ADA beberapa faktor yang membuat turunnya investasi migas di Indonesia dalam beberapa tahun belakangan ini. Faktor-faktor itu, menurut Direktur Eksekutif IPA Marjolijn Wajong dalam kesempatan yang sama, antara lain turunnya harga minyak, periode penemuan hingga masa produksi (first oil) yang terbilang lama, rendahnya tingkat pengembalian investasi, dan rendahnya rasio keberhasilan eksplorasi. “Turunnya aktivitas migas juga menyebabkan pertumbuhan ekonomi daerah ikut turun. Ini sudah kondisi krisis, padahal peluang migasnya kami rasa masih besar,” tutur Marjolijn.
IPA pun berharap pemerintah proaktif, misalnya dengan memperbaiki paket regulasi dan kesepakatan terkait sektor minyak dan gas (fiscal regime) serta permudahan izin-izin migas. Upaya itu, lanjut Marjolijn, setidaknya bisa mempersingkat waktu first oil, sehingga investor masih tertarik menggarap sektor hulu migas di tengah lesunya harga minyak. “Saat ini masa eksplorasi hingga first oil kita lama sekali, bisa 13 hingga 15 tahun. Padahal, di negara lain bisa 3 hingga 5 tahun saja. Memang di seluruh dunia ada masalah penurunan harga, tapi semangat untuk berkompetisinya dong ditingkatkan,” katanya.
Memang, secara historis, investasi industri hulu migas berbanding lurus dengan harga minyak. Semakin tinggi harga minyak semakin banyak investasinya.

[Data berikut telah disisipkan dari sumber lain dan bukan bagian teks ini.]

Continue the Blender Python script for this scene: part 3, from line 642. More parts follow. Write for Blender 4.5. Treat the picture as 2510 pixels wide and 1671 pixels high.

Begitu juga sebaliknya
Pada Juni 2016 lalu, Kepala Bagian Humas SKK Migas Taslim Z. Yunus sudah mengatakan, hingga empat tahun ke depan ada 22 blok migas yang akan habis masa kontraknya. Mayoritas para kontraktor tersebut sudah mengurangi belanja modal dan kegiatan investasinya.
Salah satunya adalah Total E&P Indonesie. Pada tahun ini, Total juga mengurangi investasinya di Indonesia.
Ketika itu, Taslim sudah mengatakan kekhawatirannya, pengurangan investasi tersebut akan memengaruhi produksi minyak dan gas bumi secara nasional. Apalagi, kegiatan pengeboran dan pengerjaan ulang sumur sudah mulai berkurang.